Fascinating archeological finds dug up ahead of building works in Cornwall

  • Watch Grace Pascoe's report here.


At least five Roman and Bronze Age dwellings have been discovered at the site of a new housing development in Newquay.

Archaeologists from Cornwall Archeological Unit have also made a number of exciting finds including pottery, a glass bead and stoneware.

They have been busy excavating and recording their findings.

Lucy Osborne, a Supervisor from the team told ITV News: "In other places in the country, this would have been just a few marks in the ground, whereas in Cornwall we are so lucky because they were building in stone.

"There is something quite tangible you can find underneath the ground and we're there.

"We are doing this pre-construction and we are coming in, we're recording what we can and it doesn't just inform us in the modern day but it's going to be there forever.

"It's going to inform people in decades to come as well."

The team use a number of different methods to find what still remains from our ancestors.

The team have been working hard to excavate the site Credit: ITV News

From digging down low in the mud to flying a drone in the sky to assess the area from above, the site's senior Archaeologist Sean Taylor said they have been kept busy.
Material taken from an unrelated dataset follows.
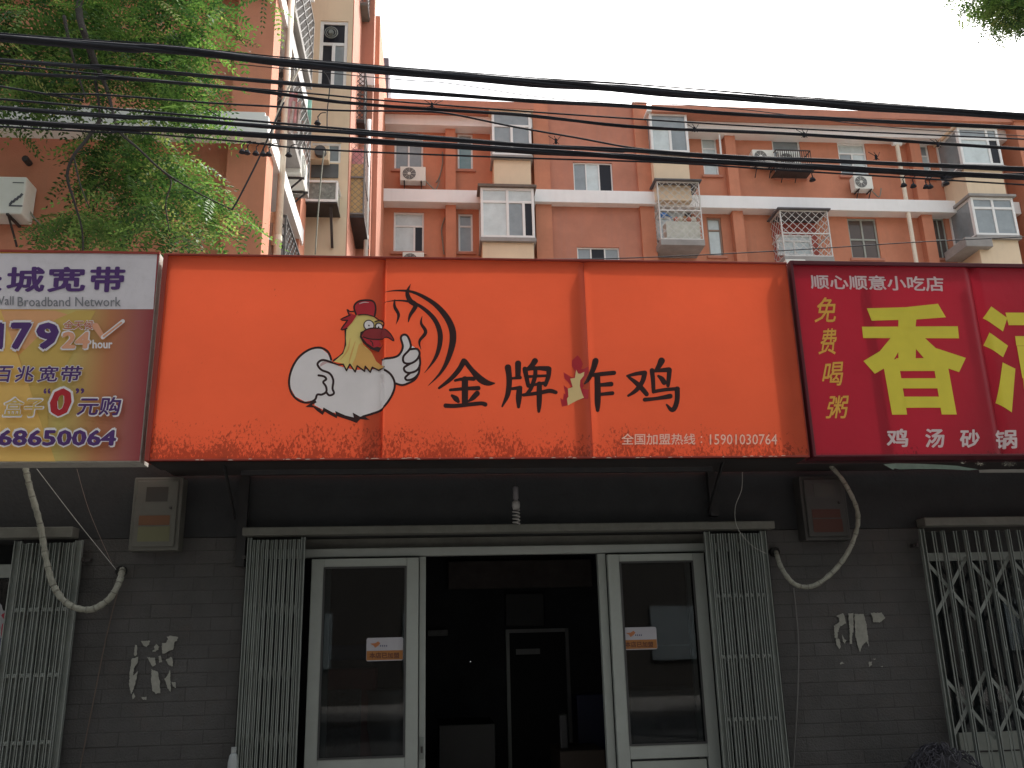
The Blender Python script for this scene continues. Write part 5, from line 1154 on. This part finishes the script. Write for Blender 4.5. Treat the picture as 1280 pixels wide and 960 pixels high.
for i, (a, b, n_) in enumerate(((540, 131, 3), (868, 161, 2), (1005, 168, 2), (1172, 180, 2), (695, 176, 2), (1095, 196, 2))):
    p_ = PY(a, b, YK+.08); q = MB()
    for k in range(n_+1): q.tube([p_+Vector((-.05+.04*k, 0, .035)), p_+Vector((-.01+.01*k, -.01, 0)), p_+Vector((.02-.02*k, 0, -.025))], .0022, 5)
    q.tube([p_+Vector((0, 0, .012)), p_+Vector((0, 0, -.02))], .009, 7)
    tag(q.build('cable_tie', cable_m), ['wire tie on the cables over the far block left windows', 'wire tie on the cables above the narrow tilted window', 'wire tie on the cables above the middle white framed window', 'wire tie on the cables near the white drain pipe top', 'wire tie on the low bundles right of the upper bay', 'wire tie on the low bundles beside the lowered air conditioner'][i], 'cable tie', 'wire ties on the overhead cables')

# ================================================================== TREES
def leaf_mat(name, c, tr=.35):
    m = bpy.data.materials.new(name); m.use_nodes = True; t = m.node_tree; b = t.nodes['Principled BSDF']; o = t.nodes['Material Output']
    b.inputs['Base Color'].default_value = (*c, 1); b.inputs['Roughness'].default_value = .5; b.inputs['Specular IOR Level'].default_value = .12
    tl_ = t.nodes.new('ShaderNodeBsdfTranslucent'); tl_.inputs[0].default_value = (c[0]*1.35, c[1]*1.6, c[2]*.9, 1); mx = t.nodes.new('ShaderNodeMixShader'); mx.inputs[0].default_value = tr
    t.links.new(b.outputs[0], mx.inputs[1]); t.links.new(tl_.outputs[0], mx.inputs[2]); t.links.new(mx.outputs[0], o.inputs[0]); return m
leaf_ms = [leaf_mat('leaf_dark', (.034, .075, .030), .25), leaf_mat('leaf_mid', (.078, .140, .045), .32), leaf_mat('leaf_light', (.15, .23, .075), .35), leaf_mat('leaf_pod_pale', (.30, .30, .13))]
rng = np.random.default_rng(5)
def pinnate(centers, dirs, ups, length, mats_idx, npair=7, lf=.034, wd=.013):
    """one compound leaf at each centre: paired leaflets along a drooping rachis. Returns verts, quads, material index"""
    N = len(centers); V = []; mi = []
    side = np.cross(dirs, ups); side /= np.linalg.norm(side, axis=1, keepdims=True)+1e-9; nn = np.cross(side, dirs)
    for k in range(npair*2+1):
        s = (k//2+.8)/(npair+.8); sg = 1 if k % 2 else -1
        base = centers+dirs*(length*s)[:, None]-np.array([0, 0, 1.])*(length*.30*s*s)[:, None]
        if k == npair*2: ax = dirs*1.0; s = 1
        else: ax = dirs*.45+side*sg*.9-nn*.12
        ax = ax+rng.normal(0, .07, ax.shape); ax /= np.linalg.norm(ax, axis=1, keepdims=True)
        pw = np.cross(ax, nn+rng.normal(0, .15, nn.shape)); pw /= np.linalg.norm(pw, axis=1, keepdims=True)+1e-9
        L_ = lf*(1-.25*abs(s-.5))*rng.uniform(.8, 1.15, N)[:, None]; W_ = wd*rng.uniform(.8, 1.15, N)[:, None]
        V.append(np.stack([base, base+ax*L_*.5+pw*W_*.5, base+ax*L_, base+ax*L_*.5-pw*W_*.5], 1)); mi.append(mats_idx)
    V = np.concatenate(V).reshape(-1, 3); F = np.arange(len(V)).reshape(-1, 4); return V, F, np.concatenate(mi)
def foliage(name, V, F, mi, parent):
    off = ROOT(parent); me = bpy.data.meshes.new(name); V = V-np.array(off)
    me.vertices.add(len(V)); me.vertices.foreach_set('co', V.astype(np.float32).ravel()); me.loops.add(F.size); me.loops.foreach_set('vertex_index', F.astype(np.int32).ravel())
    me.polygons.add(len(F)); me.polygons.foreach_set('loop_start', np.arange(0, F.size, 4, dtype=np.int32)); me.polygons.foreach_set('material_index', mi.astype(np.int32))
    for m in leaf_ms: me.materials.append(m)
    me.update(calc_edges=True); o = bpy.data.objects.new(name, me); COL.objects.link(o); o.parent = parent; o['kind'] = 'stuff'; return o
def crown(parent, twigs, leaves_per=6, lf=.072, wd=.031, light=.2, ll=(.32, .48)):
    """twigs: array of (x,y,z); each gets a fan of compound leaves"""
    T = np.array(twigs); C_ = []; D_ = []; U_ = []; M_ = []
    tone = .5+.5*np.sin(T[:, 0]*2.3+1.1)*np.cos(T[:, 2]*1.9+T[:, 1]*1.3)+rng.normal(0, .2, len(T))
    for t_, tn in zip(T, tone):
        az = rng.uniform(0, 6.28); ax = np.array([math.cos(az), math.sin(az), rng.uniform(-.6, .1)])
        for k in range(leaves_per):
            c_ = t_+ax*.055*k+rng.normal(0, .015, 3); s = 1 if k % 2 else -1
            d_ = ax*.5+s*np.array([-ax[1], ax[0], 0])*.8+np.array([0, 0, -.35])+rng.normal(0, .22, 3)
            C_.append(c_); D_.append(d_/np.linalg.norm(d_)); U_.append(np.array([0, 0, 1])+rng.normal(0, .3, 3))
            r_ = rng.uniform(); M_.append(3 if r_ < .035 else 2 if r_ < light+.5*max(0, tn-.45) else 1 if r_ < .45+.5*tn else 0)
    V, F, mi = pinnate(np.array(C_), np.array(D_), np.array(U_), rng.uniform(ll[0], ll[1], len(C_)), np.array(M_), lf=lf, wd=wd)
    return foliage('foliage', V, F, mi, parent)
tr = thing('locust_tree', (-7.2, 4.4, 0), 'leafy green pagoda tree with drooping feathery leaves at the upper left', 'tree')
# density map in the photo: (cx,cy,rx,ry,count)
blobs = [(60, 35, 110, 62, 380), (180, 40, 100, 65, 330), (250, 30, 55, 50, 110), (90, 110, 120, 40, 300), (220, 105, 70, 40, 150), (160, 172, 62, 28, 110), (15, 170, 22, 10, 10), (250, 150, 50, 25, 60), (150, 225, 45, 56, 160), (92, 215, 16, 18, 9), (215, 215, 50, 45, 120), (120, 285, 50, 34, 120), (90, 290, 28, 30, 36), (190, 270, 45, 40, 100), (265, 250, 45, 38, 115), (300, 275, 18, 18, 22), (240, 300, 50, 18, 46), (330, 8, 26, 12, 14), (300, 26, 22, 12, 8), (285, 48, 16, 12, 5), (60, -70, 220, 60, 420), (230, -50, 90, 40, 100)]
tw = []; random.seed(8)
for cx, cy, rx, ry, n_ in blobs:
    n_ = int(n_*(.20 if cy > 130 else .22)); rx = max(rx-24, 4); ry = max(ry-18, 4); cx -= 6; cy -= 4
    for _ in range(n_):
        a_ = random.uniform(0, 6.283); r_ = math.sqrt(random.random())
        Y = random.uniform(2.7, 4.9); p_ = PY(cx+rx*r_*math.cos(a_), cy+ry*r_*math.sin(a_)-8, Y); tw.append((p_.x, p_.y, p_.z))
for _ in range(500):   # the rest of the crown, out of the picture
    a_, e_2 = random.uniform(0, 6.283), random.uniform(-.3, 1.3); r_ = random.uniform(1.6, 3.4)
    c_ = Vector((-7.6+r_*math.cos(a_)*math.cos(e_2), 3.9+.4*r_*math.sin(a_)*math.cos(e_2), 9.5+r_*math.sin(e_2)))
    if c_.x < -6.6: tw.append(tuple(c_))
crown(tr, tw)
q = MB(); q.tube(catmull([(-7.2, 4.4, 0), (-7.15, 4.4, 2), (-7.3, 4.3, 4.5), (-7.1, 4.2, 6.5)], 5), [.20-.004*i for i in range(16)], 12); q.build('trunk', bark, tr, smooth=True)
q = MB()
def limb(pts, r0_, r1_): C_ = catmull(pts, 5); q.tube(C_, [r0_+(r1_-r0_)*i/(len(C_)-1) for i in range(len(C_))], 7)
hub = Vector((-7.1, 4.2, 6.4)); top = PY(90, -30, 3.6)
limb([hub, hub+Vector((.3, 0, 1.8)), Vector(top)+Vector((-.9, 0, .6)), top, PY(100, 25, 2.6), PY(118, 75, 2.6), PY(133, 110, 2.6), PY(141, 140, 2.5)], .075, .014)
limb([PY(100, 25, 2.6), PY(107, 50, 2.7), PY(117, 90, 2.8), PY(123, 125, 2.7), PY(125, 150, 2.7)], .025, .012)
limb([PY(80, 20, 2.4), PY(88, 60, 2.4), PY(98, 95, 2.5), PY(108, 125, 2.5)], .02, .008)
limb([PY(141, 140, 2.5), PY(150, 165, 2.4), PY(172, 185, 2.3), PY(205, 215, 2.3), PY(245, 240, 2.3), PY(290, 262, 2.3)], .018, .006)
limb([PY(125, 150, 2.7), PY(108, 175, 2.6), PY(92, 195, 2.5), PY(84, 220, 2.5), PY(92, 250, 2.5), PY(102, 285, 2.5), PY(104, 318, 2.5)], .022, .008)
limb([PY(92, 195, 2.5), PY(100, 230, 2.4), PY(112, 260, 2.3)], .010, .005); limb([PY(205, 215, 2.3), PY(214, 228, 2.3), PY(207, 255, 2.3), PY(212, 290, 2.3)], .010, .005)
limb([hub, Vector((-6.4, 4, 8)), Vector(PY(30, 60, 4.2)), PY(180, 50, 4.2), PY(255, 45, 4.0)], .09, .01); limb([hub, Vector((-7.4, 4, 8.5)), Vector((-7.2, 4.0, 10.5)), PY(120, -60, 4.2), PY(320, -10, 4.0)], .10, .01)
limb([PY(180, 50, 4.2), PY(210, 90, 4.1), PY(250, 130, 4.0), PY(290, 155, 3.9)], .02, .005)
q.build('branch', bark, tr, smooth=True)
# overhanging twig of a second street tree at the top right corner
t2 = thing('locust_tree', (10.5, -1.2, 0), 'street tree whose grey green leaf tips hang into the top right corner', 'tree')
tw = []
Y2 = 3.0
for cx, cy, rx, ry, n_ in ((1215, 3, 16, 8, 16), (1235, 6, 14, 8, 16), (1262, 5, 22, 8, 50), (1258, 24, 10, 10, 16), (1272, 16, 12, 10, 22), (1240, 40, 5, 5, 3), (1262, 36, 4, 4, 1), (1330, -10, 60, 50, 200), (1240, -60, 60, 45, 120), (1450, -40, 90, 90, 260)):
    for _ in range(n_):
        a_ = random.uniform(0, 6.283); r_ = math.sqrt(random.random()); p_ = PY(cx+rx*r_*math.cos(a_)-2, cy+ry*r_*math.sin(a_)-8, Y2+random.uniform(-.5, .5)); tw.append((p_.x, p_.y, p_.z))
crown(t2, tw, leaves_per=5, lf=.05, wd=.02, ll=(.14, .22))
q = MB(); q.tube(catmull([(10.5, -1.2, 0), (10.4, -1.1, 3), (10.6, -.6, 6)], 5), [.2-.008*i for i in range(11)], 12); q.build('trunk', bark, t2, smooth=True)
q = MB(); e2 = PY(1330, -10, Y2); limb([Vector((10.6, -.6, 5.9)), Vector((10.4, .8, 7.8)), (e2+Vector((1, 0, 0))), e2, PY(1290, 0, Y2), PY(1262, 18, Y2), PY(1246, 34, Y2)], .12, .006); q.build('branch', bark, t2, smooth=True)
# unseen street trees, added behind the viewer to shade the shop
def shade_tree(x, y, lab, n_=1500, rad=3.1, zc=7.8, dy=0):
    t_ = thing('locust_tree', (x, y, 0), lab, 'tree'); tw = []
    for _ in range(n_):
        a_, e_3, r_ = random.uniform(0, 6.283), math.asin(random.uniform(-.5, 1)), rad*random.uniform(.55, 1)
        tw.append((x+r_*math.cos(a_)*math.cos(e_3), y+dy+r_*math.sin(a_)*math.cos(e_3), zc+.75*r_*math.sin(e_3)))
    crown(t_, tw, leaves_per=6, lf=.10, wd=.045, ll=(.35, .5))
    global q
    q = MB(); q.tube(catmull([(x, y, 0), (x+.05, y, 2.5), (x, y, 5)], 5), [.19-.006*i for i in range(11)], 10); q.build('trunk', bark, t_, smooth=True)
    q = MB()
    for k in range(6): a_ = k*1.05; limb([Vector((x, y, 4.8)), Vector((x+math.cos(a_), y+math.sin(a_), 6.2)), Vector((x+1.9*math.cos(a_), y+1.9*math.sin(a_), 7.9))], .09, .015)
    q.build('branch', bark, t_, smooth=True)
shade_tree(-4.8, -9.4, 'unseen street tree added for shade behind the viewer to the left')
shade_tree(5.0, -9.6, 'unseen street tree added for shade behind the viewer to the right')
shade_tree(.1, -10.4, 'unseen street tree added for shade right behind the viewer', dy=0)
shade_tree(-11, -9.2, 'unseen street tree added for shade far to the left behind the viewer')
shade_tree(11.2, -9.3, 'unseen street tree added for shade far to the right behind the viewer')
# buildings across the street
ob = thing('street_building', (0, -20, 0), 'plain rendered block on the other side of the street', 'building')
q = MB(); q.box(-40, 40, -30, -20, 0, 9); q.build('wall', mat('dull_render', (.06, .055, .05), .9), ob)
for i in range(-10, 11):
    for z in (1, 4, 6.8): q = MB(); q.box(i*3.6-.8, i*3.6+.8, -20.0, -19.93, z, z+1.5); q.build('window', pane_grey, ob)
Sean said: "We've been very busy, particularly over the last couple of years. There has been a lot of development.

"We've been working on two large road schemes on the A30 & Roche bypass but this is more of our bread and butter.
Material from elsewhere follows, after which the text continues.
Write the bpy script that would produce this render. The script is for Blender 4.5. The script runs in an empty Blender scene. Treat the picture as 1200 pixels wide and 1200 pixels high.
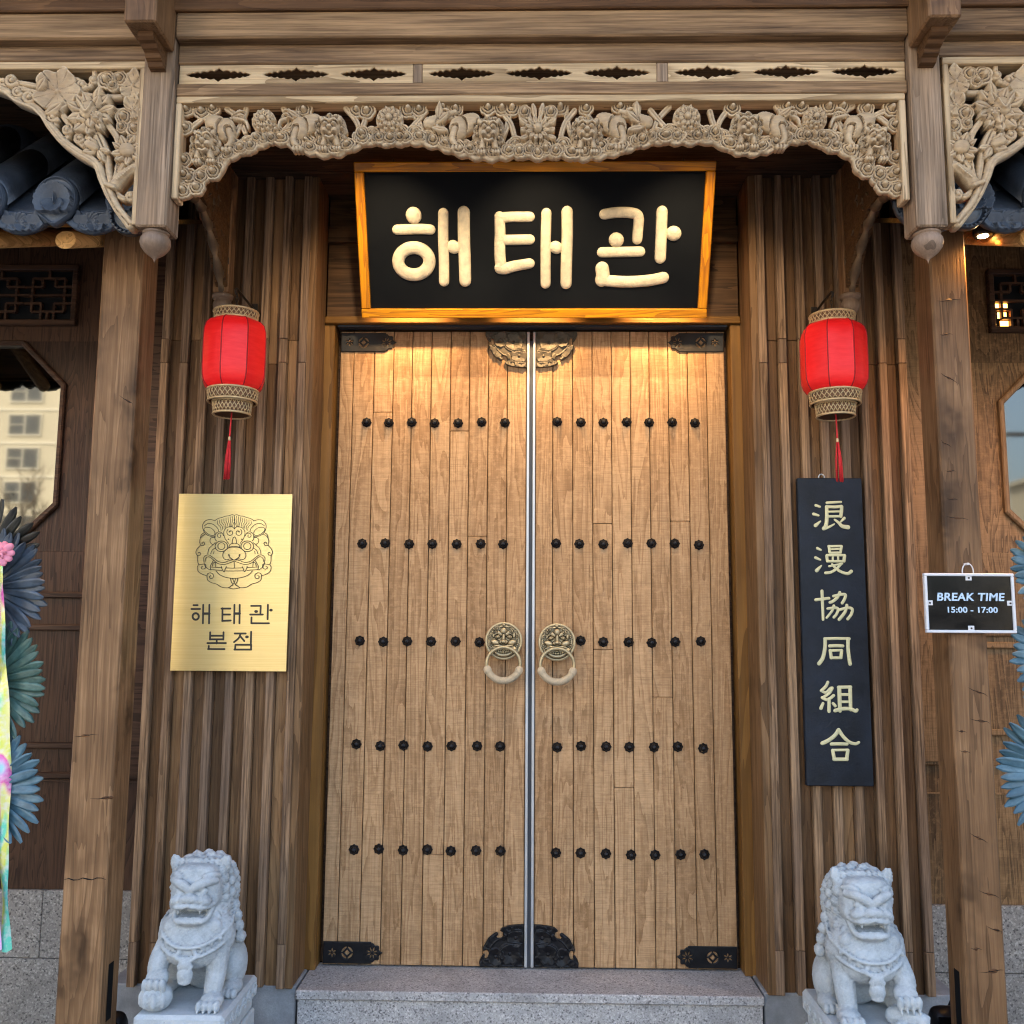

"These housing developments are more of what keeps us going in between those major jobs, but this has turned into quite a large job itself because of the amount of finds we've made."

Whilst on-site with the team, they came across a large chunk of Bronze age pottery otherwise known as 'trevisker'.

This chunk of 'trevisker' pottery is just one of many artefacts discovered at the site Credit: ITV News

Sean explained that this particular artefact dated back to 1500 BC meaning it had been in the ground for about three-and-a-half-thousand years.

He said: "On this site, it's extremely common, we've found absolutely loads of it."

The team's findings give some insight into how people lived thousands of years ago.

It used to be a place for them to call home but once the excavation is complete the builders will move in and it'll be filled with modern houses for hundreds of new residents to call home.